Sunday, June 24, 2007

A reason to be either a textualist or a public-meaning originalist, and never an intentionalist

Bush claims oversight exemption too

By Josh Meyer, LA Times Staff Writer
June 23, 2007

WASHINGTON — The White House said Friday that, like Vice President Dick Cheney's office, President Bush's office is not allowing an independent federal watchdog to oversee its handling of classified national security information.

An executive order that Bush issued in March 2003 — amending an existing order — requires all government agencies that are part of the executive branch to submit to oversight. Although it doesn't specifically say so, Bush's order was not meant to apply to the vice president's office or the president's office, a White House spokesman said.

[...]

Waxman and J. William Leonard, director of the Information Security Oversight Office, have argued that the order clearly applies to all executive branch agencies, including the offices of the vice president and the president.

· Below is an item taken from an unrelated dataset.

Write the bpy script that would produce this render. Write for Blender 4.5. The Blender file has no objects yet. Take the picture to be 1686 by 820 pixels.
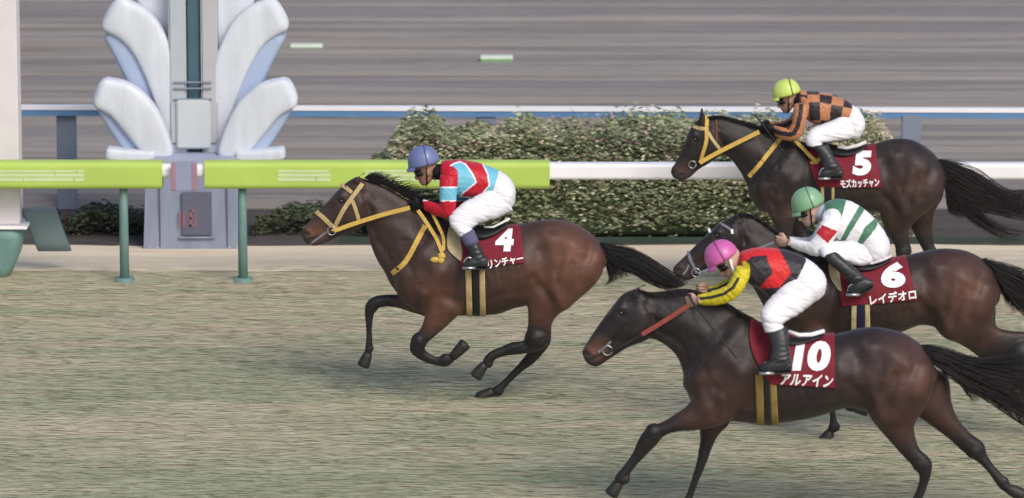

The White House disagrees, Fratto said.

"We don't dispute that the ISOO has a different opinion. But let's be very clear: This executive order was issued by the president, and he knows what his intentions were," Fratto said. "He is in compliance with his executive order."

[...]Cheney's office drew criticism Thursday for claiming that it was exempt from the reporting requirements because the vice president's office is not fully within the executive branch. It cited his legislative role as president of the Senate when needed to break a tie.

At a Friday news conference, White House spokeswoman Dana Perino said constitutional scholars could debate that assertion.

But, she said, Cheney's office is exempt from the requirements because the president intended him to be.


Sigh. "I secretly had my fingers crossed!" is not a desriable approach to rulemaking or lawmaking. No rulemaker should have an incentive to write an unclear rule (which this was not, but which the interpretive strategy on offer here would encourage) so that later on the rulemaker can opportunistically reveal his secret "intention."